:: Stored data ::

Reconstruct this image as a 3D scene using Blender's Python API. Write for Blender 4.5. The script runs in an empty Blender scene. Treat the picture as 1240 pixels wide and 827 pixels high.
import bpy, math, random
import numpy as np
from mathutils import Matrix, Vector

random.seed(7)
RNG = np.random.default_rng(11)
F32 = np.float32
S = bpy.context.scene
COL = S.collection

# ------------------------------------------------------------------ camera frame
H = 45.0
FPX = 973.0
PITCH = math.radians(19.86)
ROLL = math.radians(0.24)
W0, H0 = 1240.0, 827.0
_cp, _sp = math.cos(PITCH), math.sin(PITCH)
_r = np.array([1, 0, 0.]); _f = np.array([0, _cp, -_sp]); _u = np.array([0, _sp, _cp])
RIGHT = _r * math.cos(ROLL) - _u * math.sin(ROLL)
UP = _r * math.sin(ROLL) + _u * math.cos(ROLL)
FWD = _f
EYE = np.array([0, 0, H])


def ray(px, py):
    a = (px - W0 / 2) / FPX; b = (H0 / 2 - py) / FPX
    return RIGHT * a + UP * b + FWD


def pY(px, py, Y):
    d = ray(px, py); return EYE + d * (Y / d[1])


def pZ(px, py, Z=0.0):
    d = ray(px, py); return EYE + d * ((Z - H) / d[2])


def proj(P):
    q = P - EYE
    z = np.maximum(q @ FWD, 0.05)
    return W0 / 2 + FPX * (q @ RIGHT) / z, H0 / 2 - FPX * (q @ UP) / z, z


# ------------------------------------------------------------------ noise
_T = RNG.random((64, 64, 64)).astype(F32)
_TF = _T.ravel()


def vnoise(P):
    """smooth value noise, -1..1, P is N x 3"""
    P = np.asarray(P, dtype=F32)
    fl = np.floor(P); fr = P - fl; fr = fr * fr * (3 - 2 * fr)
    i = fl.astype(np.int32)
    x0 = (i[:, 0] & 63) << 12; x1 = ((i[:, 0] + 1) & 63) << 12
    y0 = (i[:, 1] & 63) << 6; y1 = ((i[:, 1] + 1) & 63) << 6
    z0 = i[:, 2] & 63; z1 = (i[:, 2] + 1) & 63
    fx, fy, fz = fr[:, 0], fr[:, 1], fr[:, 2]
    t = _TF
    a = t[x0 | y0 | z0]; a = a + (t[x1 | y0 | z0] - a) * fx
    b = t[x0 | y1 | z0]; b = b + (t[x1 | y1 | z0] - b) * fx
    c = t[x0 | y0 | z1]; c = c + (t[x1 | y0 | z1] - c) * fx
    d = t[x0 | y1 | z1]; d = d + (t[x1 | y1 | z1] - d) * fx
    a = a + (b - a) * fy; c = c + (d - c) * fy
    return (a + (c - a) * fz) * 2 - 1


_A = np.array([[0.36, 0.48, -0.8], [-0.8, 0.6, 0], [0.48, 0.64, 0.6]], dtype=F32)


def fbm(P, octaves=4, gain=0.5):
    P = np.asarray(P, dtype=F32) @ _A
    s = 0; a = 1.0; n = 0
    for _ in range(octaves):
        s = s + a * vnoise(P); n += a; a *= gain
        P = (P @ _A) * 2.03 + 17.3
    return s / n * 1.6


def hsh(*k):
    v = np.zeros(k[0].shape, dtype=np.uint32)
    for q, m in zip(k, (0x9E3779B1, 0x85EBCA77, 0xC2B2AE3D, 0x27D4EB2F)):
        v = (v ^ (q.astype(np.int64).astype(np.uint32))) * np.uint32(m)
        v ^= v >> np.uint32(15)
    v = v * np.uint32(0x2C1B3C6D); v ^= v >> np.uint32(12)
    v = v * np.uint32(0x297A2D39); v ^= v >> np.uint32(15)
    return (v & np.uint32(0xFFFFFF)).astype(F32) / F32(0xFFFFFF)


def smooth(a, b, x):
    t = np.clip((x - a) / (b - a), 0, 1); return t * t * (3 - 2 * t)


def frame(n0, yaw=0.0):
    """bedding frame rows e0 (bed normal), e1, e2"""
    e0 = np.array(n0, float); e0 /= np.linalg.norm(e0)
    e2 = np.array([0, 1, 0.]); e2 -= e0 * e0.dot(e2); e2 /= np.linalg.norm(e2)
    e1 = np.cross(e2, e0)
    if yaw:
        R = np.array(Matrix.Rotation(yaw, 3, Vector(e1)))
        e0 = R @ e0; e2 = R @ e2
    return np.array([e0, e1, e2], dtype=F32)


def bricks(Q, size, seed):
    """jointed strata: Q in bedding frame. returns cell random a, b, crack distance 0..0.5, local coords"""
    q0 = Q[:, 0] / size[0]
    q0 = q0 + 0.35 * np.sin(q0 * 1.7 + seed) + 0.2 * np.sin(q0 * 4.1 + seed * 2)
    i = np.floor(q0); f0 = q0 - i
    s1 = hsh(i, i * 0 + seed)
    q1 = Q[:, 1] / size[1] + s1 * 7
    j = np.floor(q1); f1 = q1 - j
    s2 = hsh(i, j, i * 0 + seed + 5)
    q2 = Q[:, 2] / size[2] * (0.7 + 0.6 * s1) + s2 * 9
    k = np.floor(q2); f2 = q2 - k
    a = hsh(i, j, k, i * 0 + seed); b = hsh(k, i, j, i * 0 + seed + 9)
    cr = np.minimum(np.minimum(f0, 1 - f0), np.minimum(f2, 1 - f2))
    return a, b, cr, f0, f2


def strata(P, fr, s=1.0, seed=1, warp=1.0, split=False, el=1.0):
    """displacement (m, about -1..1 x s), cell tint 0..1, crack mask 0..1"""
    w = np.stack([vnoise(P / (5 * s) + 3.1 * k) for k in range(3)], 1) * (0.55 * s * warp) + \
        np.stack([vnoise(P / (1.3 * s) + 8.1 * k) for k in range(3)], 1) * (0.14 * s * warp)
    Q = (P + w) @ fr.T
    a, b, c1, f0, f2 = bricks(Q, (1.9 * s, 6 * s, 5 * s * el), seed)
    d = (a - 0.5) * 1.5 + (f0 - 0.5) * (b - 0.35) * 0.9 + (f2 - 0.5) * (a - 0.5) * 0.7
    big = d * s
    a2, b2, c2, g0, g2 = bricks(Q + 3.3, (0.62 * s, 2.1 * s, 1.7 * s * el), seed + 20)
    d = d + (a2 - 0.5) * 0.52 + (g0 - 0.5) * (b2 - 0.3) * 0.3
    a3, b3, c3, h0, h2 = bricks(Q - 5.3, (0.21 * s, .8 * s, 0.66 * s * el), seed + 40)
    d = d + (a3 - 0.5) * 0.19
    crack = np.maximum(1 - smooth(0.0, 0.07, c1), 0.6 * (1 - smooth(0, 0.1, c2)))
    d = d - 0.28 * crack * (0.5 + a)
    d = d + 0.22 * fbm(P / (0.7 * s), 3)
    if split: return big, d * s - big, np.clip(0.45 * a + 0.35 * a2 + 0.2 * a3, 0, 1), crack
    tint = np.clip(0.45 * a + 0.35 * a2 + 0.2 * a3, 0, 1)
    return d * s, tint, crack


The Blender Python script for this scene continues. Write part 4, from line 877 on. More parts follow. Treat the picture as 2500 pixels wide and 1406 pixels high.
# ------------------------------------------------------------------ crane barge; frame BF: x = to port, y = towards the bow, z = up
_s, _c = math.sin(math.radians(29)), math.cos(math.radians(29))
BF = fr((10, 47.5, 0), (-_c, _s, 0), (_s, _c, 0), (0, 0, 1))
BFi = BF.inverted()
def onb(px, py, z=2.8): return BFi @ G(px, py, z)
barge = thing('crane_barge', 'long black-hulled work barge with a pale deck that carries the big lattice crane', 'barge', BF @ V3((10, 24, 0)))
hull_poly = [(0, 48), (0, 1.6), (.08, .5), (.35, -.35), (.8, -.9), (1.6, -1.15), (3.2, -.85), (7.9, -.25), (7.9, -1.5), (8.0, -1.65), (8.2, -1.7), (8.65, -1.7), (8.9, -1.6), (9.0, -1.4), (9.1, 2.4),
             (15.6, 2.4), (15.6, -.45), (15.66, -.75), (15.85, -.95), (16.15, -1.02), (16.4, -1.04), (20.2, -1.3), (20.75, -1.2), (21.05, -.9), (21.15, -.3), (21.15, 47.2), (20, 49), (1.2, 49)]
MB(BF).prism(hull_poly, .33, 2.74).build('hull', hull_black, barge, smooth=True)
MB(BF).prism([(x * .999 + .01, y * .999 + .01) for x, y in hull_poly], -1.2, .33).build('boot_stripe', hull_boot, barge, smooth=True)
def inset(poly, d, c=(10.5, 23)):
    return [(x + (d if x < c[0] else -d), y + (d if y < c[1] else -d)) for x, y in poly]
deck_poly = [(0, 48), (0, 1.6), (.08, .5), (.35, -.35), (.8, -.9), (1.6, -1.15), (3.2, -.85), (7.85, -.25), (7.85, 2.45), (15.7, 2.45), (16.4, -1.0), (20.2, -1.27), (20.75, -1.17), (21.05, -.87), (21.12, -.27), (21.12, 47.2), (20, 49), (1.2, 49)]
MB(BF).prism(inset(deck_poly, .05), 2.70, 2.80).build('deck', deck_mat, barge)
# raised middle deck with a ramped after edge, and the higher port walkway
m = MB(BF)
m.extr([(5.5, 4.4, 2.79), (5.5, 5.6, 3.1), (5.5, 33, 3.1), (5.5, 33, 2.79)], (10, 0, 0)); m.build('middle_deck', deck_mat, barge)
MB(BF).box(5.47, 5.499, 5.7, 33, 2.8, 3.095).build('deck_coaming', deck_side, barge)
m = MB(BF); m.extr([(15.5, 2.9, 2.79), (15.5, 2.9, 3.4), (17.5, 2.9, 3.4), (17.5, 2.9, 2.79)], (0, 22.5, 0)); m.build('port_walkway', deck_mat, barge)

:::

### Task goal
Extract all lines that hold the word "Python".

### Correct output
Reconstruct this image as a 3D scene using Blender's Python API. Write for Blender 4.5. The script runs in an empty Blender scene. Treat the picture as 1240 pixels wide and 827 pixels high.
The Blender Python script for this scene continues. Write part 4, from line 877 on. More parts follow. Treat the picture as 2500 pixels wide and 1406 pixels high.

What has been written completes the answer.